[START OF Record list]
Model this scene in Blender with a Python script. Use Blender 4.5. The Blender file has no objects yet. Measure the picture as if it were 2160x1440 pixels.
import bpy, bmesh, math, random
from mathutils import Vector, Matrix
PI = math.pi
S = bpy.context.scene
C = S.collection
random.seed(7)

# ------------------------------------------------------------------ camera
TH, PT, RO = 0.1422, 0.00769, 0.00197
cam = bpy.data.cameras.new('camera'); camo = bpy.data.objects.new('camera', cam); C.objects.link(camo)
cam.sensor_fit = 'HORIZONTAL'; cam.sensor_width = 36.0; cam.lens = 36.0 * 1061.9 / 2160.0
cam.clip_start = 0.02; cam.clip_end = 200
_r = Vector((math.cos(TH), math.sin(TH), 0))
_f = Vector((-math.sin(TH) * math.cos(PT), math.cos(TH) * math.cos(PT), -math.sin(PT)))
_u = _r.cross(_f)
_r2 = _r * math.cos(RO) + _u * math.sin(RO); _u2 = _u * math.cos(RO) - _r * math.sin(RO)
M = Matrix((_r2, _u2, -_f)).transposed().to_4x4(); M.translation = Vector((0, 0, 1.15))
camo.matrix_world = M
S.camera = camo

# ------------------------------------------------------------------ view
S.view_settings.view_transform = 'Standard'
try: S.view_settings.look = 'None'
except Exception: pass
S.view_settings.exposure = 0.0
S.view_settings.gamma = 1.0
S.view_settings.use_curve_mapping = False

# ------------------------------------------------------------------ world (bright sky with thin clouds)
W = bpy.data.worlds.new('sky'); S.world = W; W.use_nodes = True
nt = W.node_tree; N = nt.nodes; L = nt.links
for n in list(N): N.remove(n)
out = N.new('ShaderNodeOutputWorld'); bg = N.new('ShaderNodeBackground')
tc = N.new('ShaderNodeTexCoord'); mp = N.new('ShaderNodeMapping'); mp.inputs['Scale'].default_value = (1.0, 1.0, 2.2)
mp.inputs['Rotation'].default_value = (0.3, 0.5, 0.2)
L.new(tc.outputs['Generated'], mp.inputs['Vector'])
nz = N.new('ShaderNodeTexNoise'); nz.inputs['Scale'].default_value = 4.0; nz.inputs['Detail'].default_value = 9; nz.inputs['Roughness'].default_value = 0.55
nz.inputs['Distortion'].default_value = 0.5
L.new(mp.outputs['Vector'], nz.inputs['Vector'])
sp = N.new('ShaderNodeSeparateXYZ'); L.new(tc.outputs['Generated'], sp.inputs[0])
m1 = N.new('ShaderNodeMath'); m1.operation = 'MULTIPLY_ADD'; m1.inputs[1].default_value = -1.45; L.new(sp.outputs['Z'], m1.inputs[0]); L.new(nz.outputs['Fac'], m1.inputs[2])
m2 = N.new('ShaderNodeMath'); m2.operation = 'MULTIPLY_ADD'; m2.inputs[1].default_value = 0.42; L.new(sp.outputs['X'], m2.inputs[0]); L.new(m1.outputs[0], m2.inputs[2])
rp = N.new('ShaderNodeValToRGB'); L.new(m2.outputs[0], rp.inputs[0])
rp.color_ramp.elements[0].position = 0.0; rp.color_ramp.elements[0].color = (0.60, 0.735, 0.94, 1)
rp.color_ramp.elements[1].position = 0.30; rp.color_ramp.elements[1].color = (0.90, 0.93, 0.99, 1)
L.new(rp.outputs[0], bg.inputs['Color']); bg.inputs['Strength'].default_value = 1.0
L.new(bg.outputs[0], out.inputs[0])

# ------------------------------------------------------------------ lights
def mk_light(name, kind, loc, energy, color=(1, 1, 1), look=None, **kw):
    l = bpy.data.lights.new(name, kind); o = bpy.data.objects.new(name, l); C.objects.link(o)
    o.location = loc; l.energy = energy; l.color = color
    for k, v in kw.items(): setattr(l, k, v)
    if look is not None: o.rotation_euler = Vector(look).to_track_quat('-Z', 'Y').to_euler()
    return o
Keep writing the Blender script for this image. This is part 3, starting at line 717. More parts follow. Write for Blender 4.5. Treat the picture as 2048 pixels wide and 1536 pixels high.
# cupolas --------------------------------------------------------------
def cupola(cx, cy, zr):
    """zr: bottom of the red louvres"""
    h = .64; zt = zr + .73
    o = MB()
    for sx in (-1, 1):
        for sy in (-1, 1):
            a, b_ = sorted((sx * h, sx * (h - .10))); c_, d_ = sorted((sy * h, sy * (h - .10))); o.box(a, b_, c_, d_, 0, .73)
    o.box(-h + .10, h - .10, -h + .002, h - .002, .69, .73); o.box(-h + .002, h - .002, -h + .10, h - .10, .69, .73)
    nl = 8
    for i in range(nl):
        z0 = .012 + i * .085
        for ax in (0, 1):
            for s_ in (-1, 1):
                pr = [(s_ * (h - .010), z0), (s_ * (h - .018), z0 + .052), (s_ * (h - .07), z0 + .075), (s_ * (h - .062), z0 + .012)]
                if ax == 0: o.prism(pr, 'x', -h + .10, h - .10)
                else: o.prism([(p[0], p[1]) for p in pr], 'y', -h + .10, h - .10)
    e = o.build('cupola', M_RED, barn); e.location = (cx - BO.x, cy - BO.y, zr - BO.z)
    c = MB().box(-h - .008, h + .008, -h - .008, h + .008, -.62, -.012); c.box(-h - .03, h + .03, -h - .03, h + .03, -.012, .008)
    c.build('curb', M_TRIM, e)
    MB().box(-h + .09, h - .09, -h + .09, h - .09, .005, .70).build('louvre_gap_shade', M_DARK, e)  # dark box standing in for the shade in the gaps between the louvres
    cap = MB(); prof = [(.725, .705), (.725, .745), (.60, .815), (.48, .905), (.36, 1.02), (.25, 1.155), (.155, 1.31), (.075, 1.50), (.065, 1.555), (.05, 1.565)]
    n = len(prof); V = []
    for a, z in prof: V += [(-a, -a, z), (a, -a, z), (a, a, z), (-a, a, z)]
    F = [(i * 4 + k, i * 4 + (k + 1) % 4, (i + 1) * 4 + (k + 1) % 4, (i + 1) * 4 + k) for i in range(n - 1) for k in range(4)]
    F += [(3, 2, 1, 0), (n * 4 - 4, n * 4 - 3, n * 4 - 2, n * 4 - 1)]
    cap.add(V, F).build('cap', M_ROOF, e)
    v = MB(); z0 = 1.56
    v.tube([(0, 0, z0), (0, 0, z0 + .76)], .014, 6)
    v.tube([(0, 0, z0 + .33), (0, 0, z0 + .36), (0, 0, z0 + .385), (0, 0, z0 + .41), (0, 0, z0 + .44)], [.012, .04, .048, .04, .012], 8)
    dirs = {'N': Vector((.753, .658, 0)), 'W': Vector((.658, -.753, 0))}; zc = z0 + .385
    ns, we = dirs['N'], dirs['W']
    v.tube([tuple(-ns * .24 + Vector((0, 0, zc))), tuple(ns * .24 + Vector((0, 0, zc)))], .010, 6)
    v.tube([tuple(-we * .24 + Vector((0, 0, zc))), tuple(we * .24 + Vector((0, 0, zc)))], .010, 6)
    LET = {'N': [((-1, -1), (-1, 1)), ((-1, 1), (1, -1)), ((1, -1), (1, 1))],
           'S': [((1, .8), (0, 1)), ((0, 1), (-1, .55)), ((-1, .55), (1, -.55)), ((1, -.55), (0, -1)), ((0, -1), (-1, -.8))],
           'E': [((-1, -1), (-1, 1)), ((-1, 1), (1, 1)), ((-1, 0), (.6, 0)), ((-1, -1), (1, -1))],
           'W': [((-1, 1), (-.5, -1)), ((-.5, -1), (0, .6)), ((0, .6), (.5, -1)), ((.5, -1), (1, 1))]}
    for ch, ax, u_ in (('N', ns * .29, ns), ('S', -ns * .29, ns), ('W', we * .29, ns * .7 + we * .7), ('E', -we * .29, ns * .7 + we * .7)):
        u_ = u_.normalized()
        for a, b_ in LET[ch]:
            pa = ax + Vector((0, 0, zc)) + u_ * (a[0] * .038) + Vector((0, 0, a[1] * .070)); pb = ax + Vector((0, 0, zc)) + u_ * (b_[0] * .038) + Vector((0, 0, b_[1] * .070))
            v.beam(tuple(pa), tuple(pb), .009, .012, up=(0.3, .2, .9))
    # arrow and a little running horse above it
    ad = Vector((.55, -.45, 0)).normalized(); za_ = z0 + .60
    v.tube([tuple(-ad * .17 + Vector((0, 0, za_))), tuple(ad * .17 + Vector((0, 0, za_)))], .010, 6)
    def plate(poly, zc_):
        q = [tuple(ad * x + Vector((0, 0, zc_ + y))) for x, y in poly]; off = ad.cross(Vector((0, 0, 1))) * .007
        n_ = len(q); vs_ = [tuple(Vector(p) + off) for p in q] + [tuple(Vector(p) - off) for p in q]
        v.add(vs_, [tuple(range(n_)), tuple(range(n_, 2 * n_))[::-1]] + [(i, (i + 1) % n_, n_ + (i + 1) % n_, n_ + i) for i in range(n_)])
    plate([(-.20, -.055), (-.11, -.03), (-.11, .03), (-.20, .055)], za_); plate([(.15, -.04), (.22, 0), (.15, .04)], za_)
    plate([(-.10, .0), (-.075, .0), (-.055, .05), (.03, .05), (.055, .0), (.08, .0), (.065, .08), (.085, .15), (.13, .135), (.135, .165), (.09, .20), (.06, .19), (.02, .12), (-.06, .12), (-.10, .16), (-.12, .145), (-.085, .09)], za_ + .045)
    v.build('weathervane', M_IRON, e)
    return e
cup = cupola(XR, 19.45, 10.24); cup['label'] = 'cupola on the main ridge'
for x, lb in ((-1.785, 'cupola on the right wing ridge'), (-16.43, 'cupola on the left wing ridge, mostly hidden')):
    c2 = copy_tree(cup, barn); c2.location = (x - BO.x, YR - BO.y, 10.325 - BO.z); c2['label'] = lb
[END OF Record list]
• _Written exercise_: The lines to return begin at the first line of the records and end at the line holding "S.view_settings.use_curve_mapping = False"; please return them exactly, including both, and nothing beyond.

• _The reply_:
Model this scene in Blender with a Python script. Use Blender 4.5. The Blender file has no objects yet. Measure the picture as if it were 2160x1440 pixels.
import bpy, bmesh, math, random
from mathutils import Vector, Matrix
PI = math.pi
S = bpy.context.scene
C = S.collection
random.seed(7)

# ------------------------------------------------------------------ camera
TH, PT, RO = 0.1422, 0.00769, 0.00197
cam = bpy.data.cameras.new('camera'); camo = bpy.data.objects.new('camera', cam); C.objects.link(camo)
cam.sensor_fit = 'HORIZONTAL'; cam.sensor_width = 36.0; cam.lens = 36.0 * 1061.9 / 2160.0
cam.clip_start = 0.02; cam.clip_end = 200
_r = Vector((math.cos(TH), math.sin(TH), 0))
_f = Vector((-math.sin(TH) * math.cos(PT), math.cos(TH) * math.cos(PT), -math.sin(PT)))
_u = _r.cross(_f)
_r2 = _r * math.cos(RO) + _u * math.sin(RO); _u2 = _u * math.cos(RO) - _r * math.sin(RO)
M = Matrix((_r2, _u2, -_f)).transposed().to_4x4(); M.translation = Vector((0, 0, 1.15))
camo.matrix_world = M
S.camera = camo

# ------------------------------------------------------------------ view
S.view_settings.view_transform = 'Standard'
try: S.view_settings.look = 'None'
except Exception: pass
S.view_settings.exposure = 0.0
S.view_settings.gamma = 1.0
S.view_settings.use_curve_mapping = False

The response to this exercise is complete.